The bridge was not alone. Many other parts of Mostar were badly damaged during the war but it never was featured much in the western press. Whole blocks of apartment houses stand along streets looking like something out of the firebombing of Dresden in World War II. Sarajevo received most of the attention. But while Sarajevo is peaceful today, tensions are higher in Mostar where the enemies that fought each other now must try to live and work together. The city remains half Bosniak and half Croatian.
Each side still tries to out-do each other in strange little ways....the prayer chants from the mosques are played on a higher volume than you might hear in other cities. The Catholic Croats have erected a giant cross overlooking the city and are building one of the largest church's in the country with the highest bell tower...some think so they can play their bells on high volume.

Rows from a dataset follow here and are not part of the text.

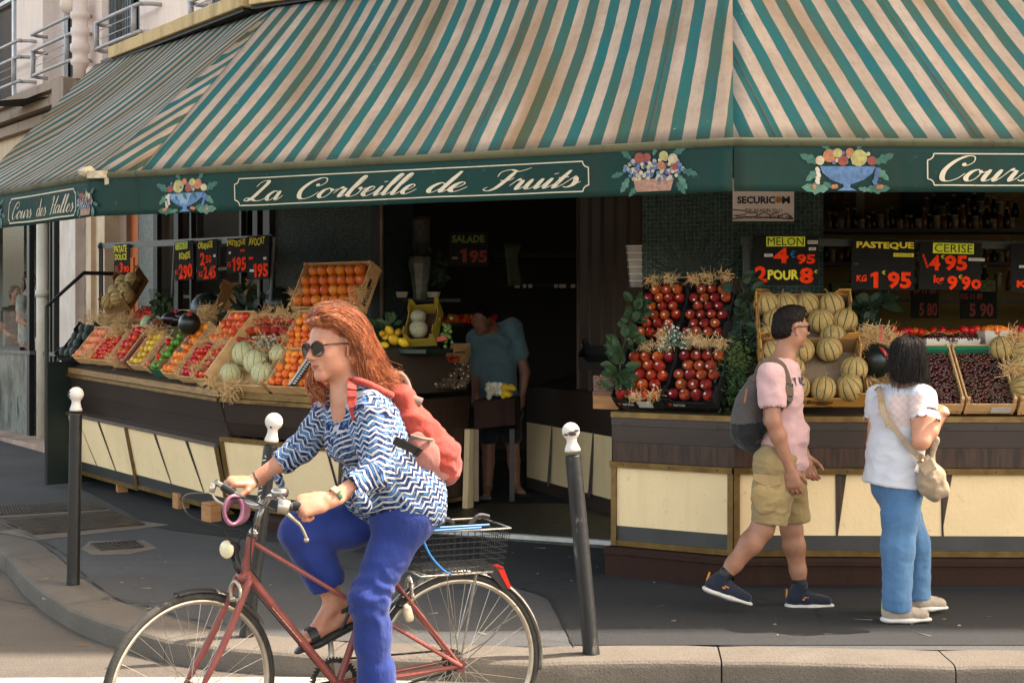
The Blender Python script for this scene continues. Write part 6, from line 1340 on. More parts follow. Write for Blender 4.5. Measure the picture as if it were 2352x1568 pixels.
# lemons, netted melons in a yellow box, grapes and kiwis at the door end of the left stand
for k, (u, v, r) in enumerate(((885, 772, .036), (905, 780, .05), (914, 764, .038), (926, 786, .042), (895, 760, .042), (872, 793, .034), (884, 792, .032), (878, 766, .03))): put('lemon', Matrix.Identity(4), P(u, v, 10.95-.02*k+(.1 if v < 770 else 0)), r, 'lemon with leaves on the dark tray near the yellow box', 'lemons near the yellow box', rot_rand(3))
garland('lemon_leaves', 'dark lemon leaves among the loose lemons by the doorway', [P(850, 770, 11.1), P(875, 760, 11.05), P(905, 745, 11.05)], 30, .1, .03, m_leaf, .08, 8)
b = MB(); p = P(900, 803, 10.95); b.box(p+V((.1, .1, -.01)), (.62, .4, .03), Matrix.Rotation(-.5, 3, 'Z')); tag(b.build('tray', M('green_tray', (26, 44, 36), .4)), 'dark green tray under the lemons and the yellow box', 'tray')
cr = Crate(); cr.X = frame(P(935, 797, 10.95), V((.86, -.2, .05)), V((-.35, -.75, .75))); cr.w, cr.L, cr.d = .24, .34, .14
c = crate(cr, 'melon_box', 'tilted yellow cardboard box holding netted melons by the doorway', 'box', .14, 'yellow'); 
b = MB(); b.X = c.X; b.box((c.w/2, c.L/2, .012), (c.w*.94, c.L*.94, .006)); b.box((c.w-.012, c.L/2, .07), (.004, c.L*.9, .12)); b.build('inner_lining', M('inner_brown', (74, 48, 32), .8), c.th)
put('netted_melon', c.X, (.1, .1, .09), .072, 'pale netted melon at the front of the yellow box', None, rot_rand(2), 'melon'); put('netted_melon', c.X, (.07, .24, .08), .06, 'pale netted melon at the back of the yellow box', None, rot_rand(2), 'melon')
b = MB(); p = P(1010, 788, 10.9); b.prism([p+V((-.06, 0, .0)), p+V((.06, 0, .03)), p+V((.03, 0, .06)), p+V((-.05, 0, .035))], (0, .1, 0)); tag(b.build('melon_slice', M('watermelon_flesh', (190, 60, 44), .4)), 'slice of red watermelon beside the yellow box', 'melon slice')
for k in range(34): put('grape', Matrix.Identity(4), P(1022+random.gauss(0, 7), 765+random.gauss(0, 14), 11.0+random.uniform(-.04, .04)), .017, 'green grape in the bunch right of the yellow box', 'green grapes by the yellow box', rot_rand(3))
for j in range(5):
    for k in range(9): put('kiwi', Matrix.Identity(4), P(966+k*13+random.uniform(-3, 3)+j*2, 884-j*11+random.uniform(-2, 2), 11.3+j*.09-.02*k), .03, 'brown kiwi with a white sticker on the dark end of the left stand', 'kiwis at the end of the left stand', Matrix.Rotation(random.uniform(-1, 1), 4, 'Z') @ rot_rand(.9))
# stool-like stand with garlic and squash
th = thing('small_stand', 'small dark wooden stand with garlic and yellow squash in front of the shopkeeper', 'stand', P(1135, 1150, 11.9)); b = MB(); b.prism([P(1089, 985, 11.7), P(1182, 975, 11.7), P(1182, 915, 11.7), P(1089, 920, 11.7)], (.05, .4, 0)); b.build('box', m_worn, th)
for u in (1094, 1176):
    b = MB(); b.bar(P(u, 985, 11.75), P(u, 1150, 11.75), .04, .04); b.build('leg', m_panel if u < 1100 else m_brown, th)
for k in range(13): put('garlic_bulb', Matrix.Identity(4), P(1122+(k % 4)*9+random.uniform(-2, 2), 884+(k//4)*9, 11.75-.0*k), .027, 'white garlic bulb heaped on the small stand', 'garlic on the small stand', rot_rand(.5))
for k in range(5): put('lemon', Matrix.Identity(4), P(1158+(k % 3)*9, 890+(k//3)*16, 11.72), .034, 'yellow squash beside the garlic', 'yellow squash on the small stand', rot_rand(3), 'squash')
# shelves and odds and ends in the dark
m_dsh = M('dark_shelving', (40, 36, 30), .6)
for v, Y, u0, u1 in ((690, 12.2, 895, 1060), (655, 14, 1130, 1340), (745, 13.4, 985, 1070), (590, 14, 1130, 1340)):
    b = MB(); p, q = P(u0, v, Y), P(u1, v, Y); b.box((p+q)/2, ((q-p).length, .35, .03)); tag(b.build('shelf_board', m_dsh), {690: 'dark shelf with white bowls inside the doorway', 655: 'dark back shelf with small white price tags', 745: 'low dark shelf with dim fruit left of the shopkeeper', 590: 'upper dark back shelf inside the shop'}[v], 'shelf')
for u, w in ((1188, 12), (1205, 8), (1218, 9), (1277, 9), (1292, 16), (1316, 10)):
    b = MB(); p = P(u, 657, 13.8); b.box(p, (w/F*13.8, .004, .035)); tag(b.build('price_tag', m_stick), 'tiny white price tag on the edge of the dark back shelf', 'price tag', 'price tags on the back shelf')
for u, w in ((921, 46), (995, 34)):
    b = MB(); p = P(u, 683, 12.0); hw = w/2/F*12; b.lathe(p, [(hw*.75, 0), (hw, .045), (hw*.94, .047), (hw*.7, .01)], 4 if u < 950 else 18); tag(b.build('bowl', m_pun), ('white square bowl on the shelf inside the doorway' if u < 950 else 'white round bowl on the shelf behind the wrapped plant'), 'bowl')
th = thing('picture', 'dark framed picture hanging inside the doorway above the white bowls', 'picture', P(940, 640, 12.4)); b = MB()
for a_, c_ in (((899, 500), (899, 640)), ((984, 500), (984, 640)), ((899, 502), (984, 502)), ((899, 638), (984, 638))): b.bar(P(*a_, 12.38), P(*c_, 12.38), .03, .03, (0, 1, 0))
b.build('frame', M('frame_brown', (58, 40, 28), .5), th); b = MB(); b.quad(P(900, 640, 12.4), P(983, 640, 12.4), P(983, 502, 12.4), P(900, 502, 12.4)); b.build('print', M('grey_landscape', (126, 124, 112), .4, (44, 48, 42), 2.2, lo=.42, hi=.58), th)
th = thing('wrapped_lettuce', 'lettuce in a shiny plastic sleeve standing on the shelf in the doorway', 'lettuce', P(965, 688, 12.0)); b = MB(); b.lathe(P(965, 688, 12.0), [(.06, 0), (.07, .1), (.09, .22), (.11, .3), (.1, .36)], 9); b.build('sleeve', M('foil_sleeve', (126, 130, 122), .2, (60, 72, 60), 9), th); b = MB()
for k in range(40): leafmesh(b, P(1000+rg.gauss(0, 14), 620+rg.gauss(0, 16), 12.1), (rg.gauss(0, 1), rg.gauss(0, .4), rg.gauss(.5, .7)), (0, -1, .2), .1, .03)
b.build('leaves', m_leafd, th)
th = thing('leek_bunch', 'bunch of leeks leaning on the dark back shelf', 'leeks', P(1180, 650, 13.7)); b = MB()
for k in range(7): b.tube([P(1172+k*4, 655, 13.7), P(1166+k*3, 590, 13.7), P(1160+k*6, 560, 13.7)], [.02, .018, .006], 6)
b.build('stalks', M('leek', (96, 104, 72), .5, (60, 76, 50), 5), th)
for k in range(22): put('apricot' if k % 3 else 'tomato', Matrix.Identity(4), P(1000+k*6.5+random.uniform(-3, 3), 738-(k % 2)*9, 13.3), .035, 'dim round fruit on the low shelf behind the shopkeeper', 'dim fruit behind the shopkeeper', rot_rand(3), 'fruit')
for k in range(9): put('tomato', Matrix.Identity(4), P(1028+(k % 4)*8, 828+(k//4)*8, 12.05), .04, 'red tomato in the dim crate beside the shopkeeper', 'tomatoes beside the shopkeeper', rot_rand(1))
cr = Crate(); cr.X = frame(P(1022, 850, 12.05), V((1, -.3, 0)), V((-.1, -.5, .8))); cr.w, cr.L, cr.d = .17, .26, .1; crate(cr, 'fruit_crate', 'dim wooden crate of tomatoes left of the shopkeeper', 'crate', .1)
cr = Crate(); cr.X = frame(P(1330, 850, 10.8), V((1, -.2, 0)), V((0, -.4, .9))); cr.w, cr.L, cr.d = .3, .25, .12; crate(cr, 'fruit_crate', 'dark blue cardboard box in the shade left of the leafy branch', 'box', .12, 'black')
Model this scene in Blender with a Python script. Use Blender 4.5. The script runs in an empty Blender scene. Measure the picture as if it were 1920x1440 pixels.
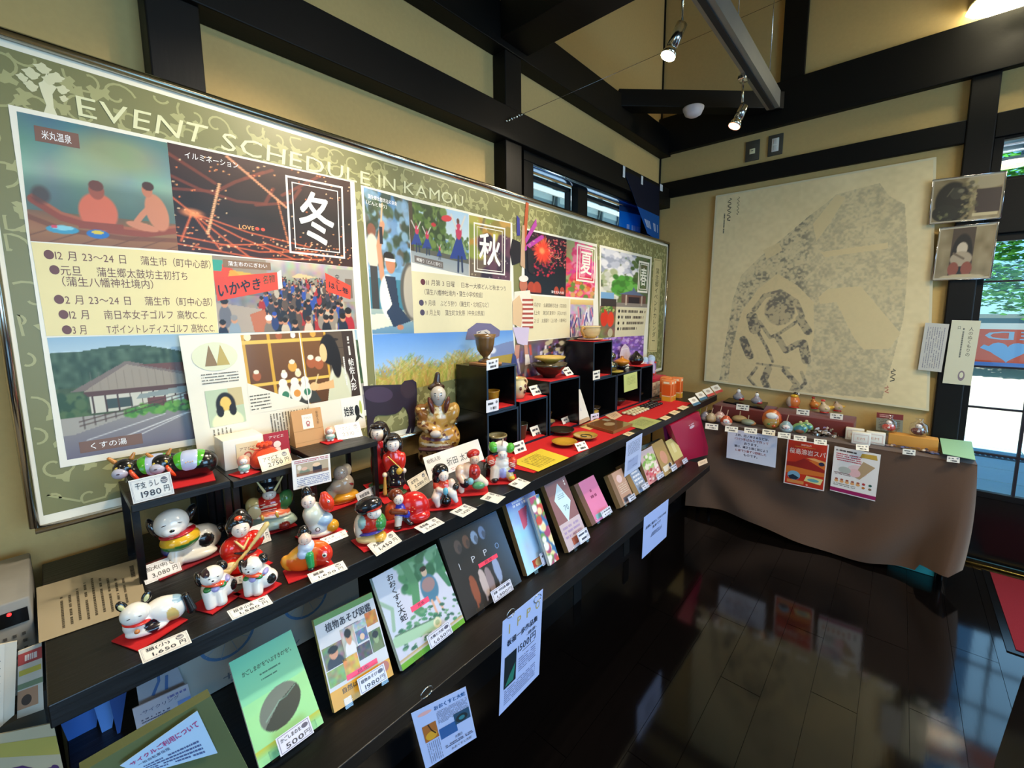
import bpy, bmesh, math, random
import numpy as np
from mathutils import Vector, Matrix
random.seed(7); RNG = np.random.default_rng(7)
SC = bpy.context.scene
COL = SC.collection
# ------------------------------------------------------------------ camera, world, exposure
CAM = np.array([1.6076, 0.0, 1.5032])
FPX, PPX, PPY = 803.46, 970.3, 684.2
FW = np.array([-0.660, 0.741, -0.123]); FW /= np.linalg.norm(FW)
RT = np.array([0.747, 0.665, -0.007]); RT -= FW*(RT@FW); RT /= np.linalg.norm(RT)
UP = np.cross(RT, FW)
cd = bpy.data.cameras.new('camera'); cam = bpy.data.objects.new('camera', cd); COL.objects.link(cam)
cd.sensor_fit = 'HORIZONTAL'; cd.sensor_width = 36.0; cd.lens = FPX/1920*36.0
cd.shift_x = -(PPX-960)/1920; cd.shift_y = (PPY-720)/1920; cd.clip_start = 0.02; cd.clip_end = 200
cam.matrix_world = Matrix(((RT[0], UP[0], -FW[0], CAM[0]), (RT[1], UP[1], -FW[1], CAM[1]), (RT[2], UP[2], -FW[2], CAM[2]), (0, 0, 0, 1)))
SC.camera = cam
SC.view_settings.view_transform = 'Standard'; SC.view_settings.look = 'None'
SC.view_settings.gamma = 1.0; SC.view_settings.use_curve_mapping = False
SC.view_settings.exposure = 0.0
W = bpy.data.worlds.new('sky'); SC.world = W; W.use_nodes = True
nt = W.node_tree; bg = nt.nodes['Background']
sky = nt.nodes.new('ShaderNodeTexSky'); sky.sky_type = 'HOSEK_WILKIE'; sky.sun_direction = (0.2, -0.43, 0.88); sky.turbidity = 3.0
wb = nt.nodes.new('ShaderNodeMix'); wb.data_type = 'RGBA'; wb.blend_type = 'MULTIPLY'; wb.inputs[0].default_value = 1; wb.inputs[7].default_value = (.62, .92, 1.0, 1)
nt.links.new(sky.outputs[0], wb.inputs[6]); nt.links.new(wb.outputs[2], bg.inputs[0]); bg.inputs[1].default_value = 6.5
def lamp(kind, name, loc, energy, color, aim=None, **kw):
    l = bpy.data.lights.new(name, kind); l.energy = energy; l.color = color
    for k, v in kw.items(): setattr(l, k, v)
    o = bpy.data.objects.new(name, l); COL.objects.link(o); o.location = loc
    if aim is not None: o.rotation_euler = (Vector(aim)-Vector(loc)).to_track_quat('-Z', 'Y').to_euler()
    return o
lamp('SUN', 'sun', (2, -4.3, 8.8), 14.0, (1.0, 0.97, 0.92), aim=(0, 0, 0), angle=0.01)
DAY = (0.36, 0.66, 1.0)
lamp('AREA', 'window_daylight', (4.93, 0.6, 1.45), 118, DAY, aim=(0.5, 0.9, 0.45), shape='RECTANGLE', size=2.6, size_y=1.7)
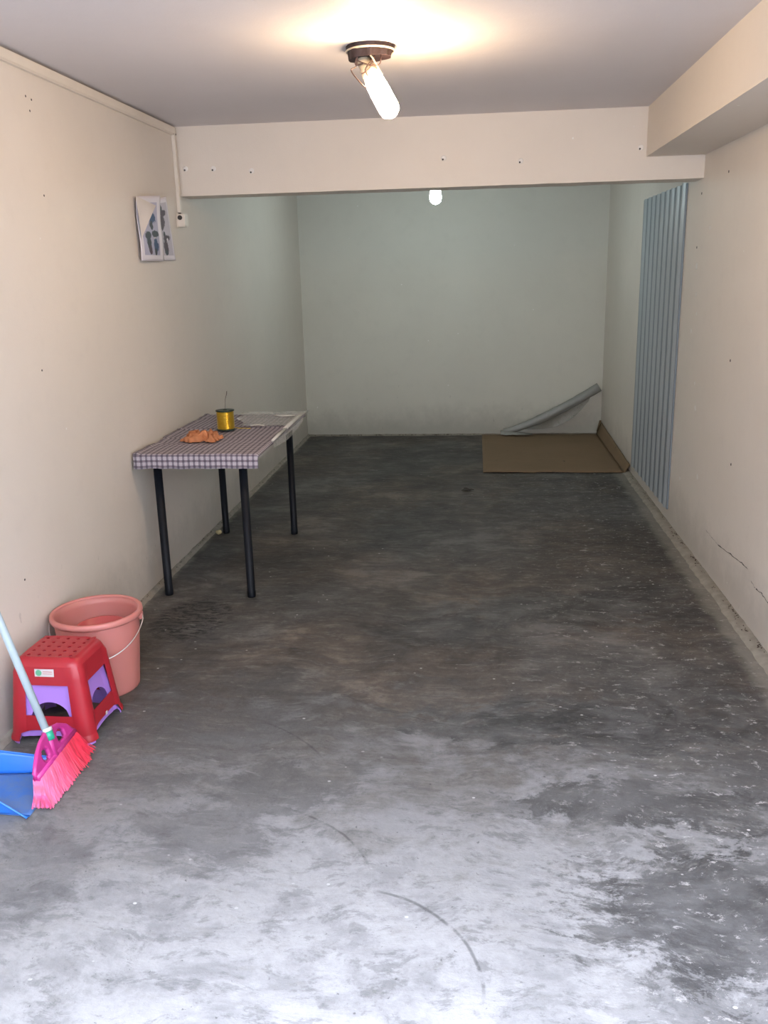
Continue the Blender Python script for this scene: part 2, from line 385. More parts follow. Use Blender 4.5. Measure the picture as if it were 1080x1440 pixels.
# crumbs of grit that lie in the gap between ledge and wall
bm = bmesh.new(); R = random.Random(3)
def crumb(bm, x, y, z, s, R):
    g = bmesh.ops.create_icosphere(bm, subdivisions=1, radius=s)
    for v in g['verts']: v.co = Vector((v.co.x * R.uniform(.6, 1.3) + x, v.co.y * R.uniform(.8, 1.9) + y, v.co.z * .6 + z))
for i in range(420):
    y = 3.0 + 3.7 * R.random() ** 1.1; y += .04 * nz(y * 7); crumb(bm, XR - .003 - abs(R.gauss(0, .010 + .012 * max(0, nz(y * 3, 4)))), y, .0155, R.uniform(.0012, .0042), R)
for i in range(200):
    y = 3.3 + 5.0 * R.random(); crumb(bm, XL + .003 + abs(R.gauss(0, .010)), y, .0155, R.uniform(.0012, .0036), R)
for i in range(60): crumb(bm, XL + R.random() * 1.65, YB - .02 - abs(R.gauss(0, .015)), .010, R.uniform(.003, .007), R)
g = tag(obj('grit', bm, M['grime']), 'brown crumbs of dirt and grit lying along the foot of the walls', 'dirt'); g['kind'] = 'stuff'

# nail heads, filler patches, crack: pieces of the walls
def dot(name, mat, axis, a, b, r, parent, wallpos, flat=.35):
    bm = bmesh.new(); g = bmesh.ops.create_icosphere(bm, subdivisions=2, radius=r)
    for v in g['verts']:
        c = v.co
        if axis == 'x': v.co = Vector((wallpos + c.x * flat, a + c.y, b + c.z))
        else: v.co = Vector((a + c.x, wallpos + c.y * flat, b + c.z))
    return obj(name, bm, mat, parent, True)
for x, z in ((-1.612, 2.135), (-1.454, 2.13), (-1.238, 2.111), (-.178, 2.139), (.233, 2.11), (.859, 2.154)):
    dot('nail', M['hole'], 'y', x, z, .0065, beam, Y1); dot('filler', M['putty'], 'y', x + .004, z + .006, .015, beam, Y1, .12)
for y, z in ((2.928, .5), (3.26, 1.232), (3.442, 2.218), (3.419, 2.176), (3.452, 1.88), (3.399, 2.223)):
    dot('nail', M['hole'], 'x', y, z, .0045, wl, XL)
for y, z in ((4.616, 1.982), (5.153, 1.647), (5.122, 1.922), (4.345, 1.118), (4.199, .649)):
    dot('nail', M['hole'], 'x', y, z, .007, wr, XR)
for y, z, s in ((5.13, 1.55, .02), (5.1, 1.40, .013), (5.16, 1.20, .014), (5.0, .93, .012), (4.95, .80, .018), (4.8, .45, .016), (4.9, 1.74, .012), (5.2, .35, .012), (5.06, 1.30, .011)):
    dot('filler', M['putty'], 'x', y, z, s, wr, XR, .1)
def crack(pts, wd):
    bm = bmesh.new(); P = []
    for (a, b), (c, d) in zip(pts, pts[1:]):
        for k in range(6):
            s = k / 6; P.append((a + (c - a) * s + .006 * nz(a * 50 + k), b + (d - b) * s + .007 * nz(b * 90, k * 1.7)))
    P.append(pts[-1]); rows = []
    for i, (y, z) in enumerate(P):
        wv = wd * max(.02, .6 + 1.3 * nz(i * .7, 5))
        rows.append([bm.verts.new((XR - .0015, y, z + wv)), bm.verts.new((XR - .0015, y, z - wv))])
    for a, b in zip(rows, rows[1:]): bm.faces.new((a[0], a[1], b[1], b[0]))
    obj('crack', bm, M['hole'], wr)
crack([(4.546, .225), (4.42, .222), (4.305, .22)], .0012)
crack([(4.305, .22), (4.083, .241), (3.926, .259), (3.82, .26)], .0030)
crack([(3.76, .228), (3.70, .217)], .002)
crack([(3.69, .217), (3.607, .225), (3.529, .217), (3.40, .20)], .0034)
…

The people in Mostar seemed less friendly than in other parts of the country. It's a small town and it has that small town feel. But in small towns, people also know who is guilty and who is not. That part of the healing may take longer to reconstruct than the bridge. Thousands of the towns members are still missing from the war and those wounds heal slowly.
While there, I trained both Croat and Muslim journalists. It was a great sign of progress that journalists from both ethnic groups trained together, a first for the town.
But my stay in Mostar was uncomfortable. It was the hottest anyone could remember and quite humid as well. I called the Hotel Ero the "hot box." It had no air conditioning and very little ventilation. Juice was served warm. Fried eggs were served luke warm. Ice in drinks were rationed.
Adding to the general pensive feelings of the town were the nightly light shows in the mountains. Wild fires seemed to spring up from nowhere in the mountains. The fires were ignored but they've cast a dark cloud over the city. Since there are no street lights, you walk in darkened alleys all night with cracks of fire outlining the tops of mountains. It gave the city an unearthly eariness.